Normally, the engineers and draftsmen work primarily at their CAD stations. “However, once there are more than two or three people involved, it’s difficult to carry out a review around a desktop,” says Vallis. “They can’t assess things at full size, so it is possible to miss problems. We can load a model in the VR dome in JT format using Teamcenter software in an hour or so, compared to the days it would normally take (though the model surfaces are shaded rather than rendered and the background is omitted). We currently only use three screens, although we could expand to eight.”
Vallis says that while they sometimes get CAD drawings where subsystems show clashes in the VR dome, they typically aren’t identified until later in the process, when cost and time have already been incurred. “In the dome, we tend to find them quite quickly,” he says. “We are looking at the whole model, whereas the draftsman at his desk may just be looking at single items – a chair, a display, a controller or a welded panel on the side of a component or assembly.”
In these situations, Teamcenter is used to manage and drive the required multi-projected images into the VR dome. The Teamcenter concept desktop capability is used to add realism to the CAD model and enables users to leverage their existing International Organization for Standardization (ISO) JT™ data format to add greater realism to their digital mock-ups and surrounding scenes. (The JT file format is an open and widely used technology for 3D visualization, collaboration and data sharing in today’s product lifecycle management (PLM) environments. The JT Open program and JT Open toolkit are part of Siemens Digital Industries Software’s PLM Components suite of software tools that support innovation and promote interoperability in CAD, CAM, CAE and PLM applications.)

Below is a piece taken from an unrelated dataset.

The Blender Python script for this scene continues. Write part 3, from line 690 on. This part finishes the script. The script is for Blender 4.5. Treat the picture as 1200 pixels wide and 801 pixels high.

The Teamcenter concept showroom capability enables the virtual product (prepared in Concept Desktop) to be reviewed in life-size, virtual environments for true 1:1 scale realism. Combined with the dome, this provides an immersive evaluation environment for formal and informal digital design reviews, especially effective with stakeholders who may not relate well to CAD images.
One of the main advantages of the VR dome is that it can directly read the industry-standard 3D JT files produced with Teamcenter, part of the overall production management system at GCS. Vallis notes, “All new work here is done in NX, managed by Teamcenter. We keep Pro/Engineer for legacy work and this is also managed by Teamcenter.
“By displaying NX designs in stereoscopic 3D in the VR dome, our engineers are able to eliminate the ambiguity associated with 2D drawings. Using the VR dome for collaborative design reviews allows us to assess many more concepts and variations in a fraction of the time it would take to build prototypes for each variation. We can also assess ergonomic factors such as sight lines, reachability and clearances. Using digital mock-ups in the VR dome helps improve decision making and helps identify and resolve conflicts earlier.”
“This is a big investment but it has been well worth it,” says Vallis. “We used it on a number of military platforms and it has been hugely beneficial in identifying problems, integrating subsystems and selecting and agreeing on concepts at the design stage. We used the VR dome for the Terrier vehicle, which is in Teamcenter, and were easily able to transfer the data from Teamcenter into the 3D dome.” He notes, “We have reduced risk down to manageable levels much earlier than had we waited until the prototype stage. This is a flagship facility within the company and with customers, and it has strengthened our already excellent reputation for meeting urgent operational requirements.”